Una de las lectoras sugería que molaría bastante que Lázaro Carreter hubiera leído esta brutalidad mía y que la utilizara para lanzarme uno de esos dardos suyos en todos los morros, por lista. Muchas gracias también por tan pertinente sugerencia. No sé si don Fernando habrá leído lo del poyete. Puede que don Fernando se haya tomado un descanso y no quiera ni leerme, pero, por si acaso, como no quiero desatender su magnífica propuesta, le he mandado a mi admirado Lázaro una copia del artículo subrayando las dos veces que escribo 'pollete'.
Pero lo que me empuja a escribir este artículo es otra cosa. Quiero depurar responsabilidades: ¿no creen, queridos lectores-as, que, teniendo en mi casa un representante de esa docta casa que nos guía a los hispanohablantes por el camino correcto, debería haber sido él el que, temeroso de que metiera la pata una vez más, me hubiera corregido el artículo antes de que yo lo mandara? Reconstruyamos los hechos, como ya hice con el director de la Academia (a la que mi santo va los jueves), al que llamé a cuenta de lo del poyete.

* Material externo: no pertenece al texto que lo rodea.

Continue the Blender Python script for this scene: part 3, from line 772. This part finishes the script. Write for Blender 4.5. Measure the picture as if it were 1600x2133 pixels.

Yo estaba escribiendo un día más un artículo que trataba de que mi santo se sentaba frente al manzano (en el dichoso poyete) y se ponía a pensar en su minúscula cosecha de tomates. No era un gran tema, desde luego, pero lo estaba haciendo con mi mayor ilusión. No doy más de mí. Acabo el artículo y le grito: 'Cariño, ven a corregirme las faltas de ortografía'. Y va y me responde (desde el poyete): '¿No crees que ha llegado el momento de que empieces a andar sola?'. Me dejó muerta. Le dije: 'Cuando tú quieras algo, ya verás lo que te voy a decir'.
Estaba herida. Hay un programa en el ordenador para las faltas de ortografía, pero tampoco sé utilizarlo. Es que realmente casi no sé hacer nada. Esto es lo que doy de mí intelectualmente (manualmente, cero). Total, que mandé el artículo y empezaron a llegarme cartas al director (¡que podrían mandármelas a mí y que el director no se enterara, porque me hacen ustedes quedar, perdónenme, como el culo!).
Don Víctor, el director, estuvo encantador conmigo: un caballero, de verdad. Me eximió de cualquier responsabilidad: 'Mujer, sabiendo la trayectoria que tienes tú de meteduras de pata y faltas, opino que él tendría que haber estado más atento. No es por darte la razón como a los tontos, pero a una mujer como tú no la dejaría yo escribiendo sola'. Así que le he dado a mi santo las cartas de estos lectores-as para que las conteste él. A mí sólo me queda decirles: '¡Gracias por estar ahí, España!'.